Saturday, August 05, 2006

A Time to Pause...

I doubt it! The Fed funds market has decreased the likelihood of a hike in short-term rates to 5.5% from approximately 40% to 20%. But I think that this is a little too neat a package. And I say this primarily due to intangible factors. Specifically, the character, or unpredictable nature of Ben Bernanke. I believe that "Helicopter Ben" will eventually become known as "Sweet and Sour Ben", or "Hot and Cold Ben", or "Manic Depressive Ben", or my personal favorite: "Rollercoaster Ben". (He even has his own ready-made theme song from the 70's.) But I think that his overly reactive nature and desire for credibility MAY cause him to tighten one more time to convince the markets that he is serious about containing inflation. Especially, since I think he realizes that the numbers on inflation are not going to be moderating for some time, probably not until next year. So if he stops now, he will have to face explaining why the Fed stood by while inflation got out of control (I doubt that this will happen, although asset inflation is already out of control). The alternative is that he tightens again here and risks sinking the economy. That is likely to happen anyway, in my humble opinion. But I would imagine that he has the utmost confidence in the Fed's ability to reflate, if need be. And this is his character flaw, that Mr. B has an almost religious belief in the power of the US Federal Reserve. This may prove to be his undoing. Because the day is coming when the world will wake up to what has been happening for the last twenty years and lose faith in the US and especially the Fed. And when that happens, it will not matter what the Fed does, its actions will be ineffectual. Because the world's financial house of cards is built upon a foundation of sand, namely the confidence (almost blind faith) in the Fed. So the Fed should deal with the imbalances with calm, careful, considered moderation and great humility. This would produce an orderly adjustment, which would hurt the financial community, while inflicting minimum damage on the real economy. What we are likely to get is the opposite: aggressive policy moves which produce increasing market volatility for years to come. So, while I don't think it is a good idea, generally, to bet against the markets. This is one of those times, where the odds might make it worth it. I would guesstimate that the odds of a hike at the next Fed meeting are 60%. 5.5% is my target.

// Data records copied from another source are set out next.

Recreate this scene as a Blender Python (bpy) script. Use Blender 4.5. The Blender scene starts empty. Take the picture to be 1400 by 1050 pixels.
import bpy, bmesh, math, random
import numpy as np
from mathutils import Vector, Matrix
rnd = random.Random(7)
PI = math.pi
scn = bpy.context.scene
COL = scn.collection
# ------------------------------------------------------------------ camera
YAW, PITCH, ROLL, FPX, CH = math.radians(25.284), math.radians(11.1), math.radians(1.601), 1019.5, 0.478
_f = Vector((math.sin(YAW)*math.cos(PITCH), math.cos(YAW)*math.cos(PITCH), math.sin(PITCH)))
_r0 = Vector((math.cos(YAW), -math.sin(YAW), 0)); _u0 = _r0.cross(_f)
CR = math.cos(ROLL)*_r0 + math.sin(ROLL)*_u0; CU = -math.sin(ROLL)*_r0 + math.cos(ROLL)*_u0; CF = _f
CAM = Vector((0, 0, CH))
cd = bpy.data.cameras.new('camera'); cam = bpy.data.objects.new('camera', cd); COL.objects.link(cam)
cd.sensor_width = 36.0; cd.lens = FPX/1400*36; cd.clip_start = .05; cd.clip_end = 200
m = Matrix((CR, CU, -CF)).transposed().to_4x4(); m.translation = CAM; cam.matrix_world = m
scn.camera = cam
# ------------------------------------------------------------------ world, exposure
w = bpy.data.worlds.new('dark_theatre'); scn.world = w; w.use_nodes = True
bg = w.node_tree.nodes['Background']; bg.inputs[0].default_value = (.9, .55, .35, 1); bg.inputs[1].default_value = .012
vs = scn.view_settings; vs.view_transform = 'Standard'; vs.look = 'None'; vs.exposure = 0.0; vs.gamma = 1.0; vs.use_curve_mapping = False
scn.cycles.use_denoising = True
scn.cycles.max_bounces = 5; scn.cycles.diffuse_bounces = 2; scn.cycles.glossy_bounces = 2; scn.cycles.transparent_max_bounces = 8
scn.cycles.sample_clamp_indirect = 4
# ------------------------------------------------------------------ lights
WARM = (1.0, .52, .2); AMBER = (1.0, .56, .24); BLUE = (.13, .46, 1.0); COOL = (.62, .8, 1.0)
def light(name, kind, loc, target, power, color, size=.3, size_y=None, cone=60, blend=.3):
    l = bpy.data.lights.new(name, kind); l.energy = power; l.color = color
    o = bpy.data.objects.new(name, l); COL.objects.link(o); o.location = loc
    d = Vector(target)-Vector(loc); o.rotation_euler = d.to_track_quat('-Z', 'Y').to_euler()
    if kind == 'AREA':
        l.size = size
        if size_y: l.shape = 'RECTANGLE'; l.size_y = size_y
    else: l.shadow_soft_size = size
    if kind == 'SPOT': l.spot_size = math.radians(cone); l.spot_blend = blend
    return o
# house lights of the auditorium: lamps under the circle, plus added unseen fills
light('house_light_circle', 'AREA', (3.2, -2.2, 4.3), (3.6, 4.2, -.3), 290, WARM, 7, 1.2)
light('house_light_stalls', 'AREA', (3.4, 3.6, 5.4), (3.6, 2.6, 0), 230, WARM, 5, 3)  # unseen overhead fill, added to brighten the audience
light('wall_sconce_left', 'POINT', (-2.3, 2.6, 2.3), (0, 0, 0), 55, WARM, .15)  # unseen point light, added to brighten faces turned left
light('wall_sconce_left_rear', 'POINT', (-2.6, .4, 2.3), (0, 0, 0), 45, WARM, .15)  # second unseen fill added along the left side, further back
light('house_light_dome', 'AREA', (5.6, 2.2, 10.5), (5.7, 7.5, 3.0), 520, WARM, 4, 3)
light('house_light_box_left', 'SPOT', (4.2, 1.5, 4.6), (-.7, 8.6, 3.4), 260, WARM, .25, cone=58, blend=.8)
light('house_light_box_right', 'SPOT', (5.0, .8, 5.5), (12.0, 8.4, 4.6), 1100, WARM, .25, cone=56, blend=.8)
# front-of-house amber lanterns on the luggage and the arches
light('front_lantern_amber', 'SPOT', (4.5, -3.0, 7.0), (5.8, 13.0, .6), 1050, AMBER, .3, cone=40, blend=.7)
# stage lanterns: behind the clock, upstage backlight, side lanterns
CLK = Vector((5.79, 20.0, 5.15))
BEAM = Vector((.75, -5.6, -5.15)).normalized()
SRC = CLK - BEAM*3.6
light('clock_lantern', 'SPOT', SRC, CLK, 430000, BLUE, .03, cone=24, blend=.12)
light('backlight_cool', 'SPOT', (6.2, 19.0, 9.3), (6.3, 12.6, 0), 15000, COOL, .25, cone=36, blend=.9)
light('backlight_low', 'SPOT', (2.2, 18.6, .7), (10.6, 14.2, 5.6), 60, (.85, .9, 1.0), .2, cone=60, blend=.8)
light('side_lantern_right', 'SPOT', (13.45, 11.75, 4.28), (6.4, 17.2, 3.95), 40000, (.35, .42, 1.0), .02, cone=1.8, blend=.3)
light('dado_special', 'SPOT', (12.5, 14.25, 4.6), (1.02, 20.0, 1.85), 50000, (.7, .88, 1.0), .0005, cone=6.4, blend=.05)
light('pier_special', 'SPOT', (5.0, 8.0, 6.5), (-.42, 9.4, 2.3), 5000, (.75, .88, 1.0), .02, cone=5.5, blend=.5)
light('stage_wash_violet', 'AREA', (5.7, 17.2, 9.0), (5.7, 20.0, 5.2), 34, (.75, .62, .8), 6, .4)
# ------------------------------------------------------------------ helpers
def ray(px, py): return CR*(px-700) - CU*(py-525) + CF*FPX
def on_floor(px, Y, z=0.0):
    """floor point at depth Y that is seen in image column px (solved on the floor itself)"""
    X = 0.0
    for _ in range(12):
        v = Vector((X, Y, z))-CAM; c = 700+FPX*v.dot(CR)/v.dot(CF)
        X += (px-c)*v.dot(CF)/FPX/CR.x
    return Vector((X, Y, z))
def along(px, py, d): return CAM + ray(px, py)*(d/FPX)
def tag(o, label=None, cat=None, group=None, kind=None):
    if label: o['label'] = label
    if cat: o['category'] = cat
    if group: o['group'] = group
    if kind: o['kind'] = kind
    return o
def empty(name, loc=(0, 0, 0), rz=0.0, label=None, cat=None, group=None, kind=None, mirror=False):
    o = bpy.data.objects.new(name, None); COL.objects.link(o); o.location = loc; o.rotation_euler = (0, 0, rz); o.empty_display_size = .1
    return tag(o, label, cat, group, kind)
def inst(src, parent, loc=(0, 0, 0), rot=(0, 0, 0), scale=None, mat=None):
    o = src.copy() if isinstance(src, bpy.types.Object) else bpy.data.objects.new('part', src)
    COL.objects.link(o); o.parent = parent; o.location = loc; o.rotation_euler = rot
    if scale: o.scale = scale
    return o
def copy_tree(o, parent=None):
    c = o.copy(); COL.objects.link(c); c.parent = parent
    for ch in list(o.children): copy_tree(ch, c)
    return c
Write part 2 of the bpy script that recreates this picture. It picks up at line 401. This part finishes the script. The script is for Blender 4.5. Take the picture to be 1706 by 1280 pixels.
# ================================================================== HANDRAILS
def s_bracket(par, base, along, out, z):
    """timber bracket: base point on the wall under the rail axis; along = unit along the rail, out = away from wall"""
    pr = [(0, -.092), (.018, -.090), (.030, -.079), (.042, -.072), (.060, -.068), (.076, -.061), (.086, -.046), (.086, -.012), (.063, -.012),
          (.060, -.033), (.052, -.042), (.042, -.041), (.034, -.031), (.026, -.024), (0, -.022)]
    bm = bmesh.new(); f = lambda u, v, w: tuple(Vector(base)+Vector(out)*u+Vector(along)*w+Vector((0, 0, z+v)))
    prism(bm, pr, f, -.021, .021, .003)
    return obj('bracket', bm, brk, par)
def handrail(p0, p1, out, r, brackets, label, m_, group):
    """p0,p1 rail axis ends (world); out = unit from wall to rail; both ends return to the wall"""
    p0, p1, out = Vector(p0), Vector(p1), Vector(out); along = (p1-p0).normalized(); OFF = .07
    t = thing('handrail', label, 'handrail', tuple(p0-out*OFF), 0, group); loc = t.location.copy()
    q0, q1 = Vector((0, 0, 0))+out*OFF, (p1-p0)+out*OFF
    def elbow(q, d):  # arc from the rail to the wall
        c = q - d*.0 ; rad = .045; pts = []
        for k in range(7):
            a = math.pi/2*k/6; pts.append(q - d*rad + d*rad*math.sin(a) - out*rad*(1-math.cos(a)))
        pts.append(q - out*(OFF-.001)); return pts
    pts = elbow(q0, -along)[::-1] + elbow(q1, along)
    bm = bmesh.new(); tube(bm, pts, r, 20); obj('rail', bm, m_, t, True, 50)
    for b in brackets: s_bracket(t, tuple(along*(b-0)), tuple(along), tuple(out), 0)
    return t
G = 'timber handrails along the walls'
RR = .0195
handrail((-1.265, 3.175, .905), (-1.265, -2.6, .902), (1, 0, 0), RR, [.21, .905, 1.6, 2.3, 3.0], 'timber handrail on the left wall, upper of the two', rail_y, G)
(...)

Notice the yield of the ten-year note at 4.9%. Off from 5.15% only a few months ago. Look for support at the 4.7% level(10% probability), if this is broken, look for a move to 4.0% level (my most likely scenario, 60%), with a break of that level leading to a retest of the 2003 lows in the 3.5% range (20%), with a drop below that level indicating financial calamity and deflationary depression not seen since the Great Depression (10%).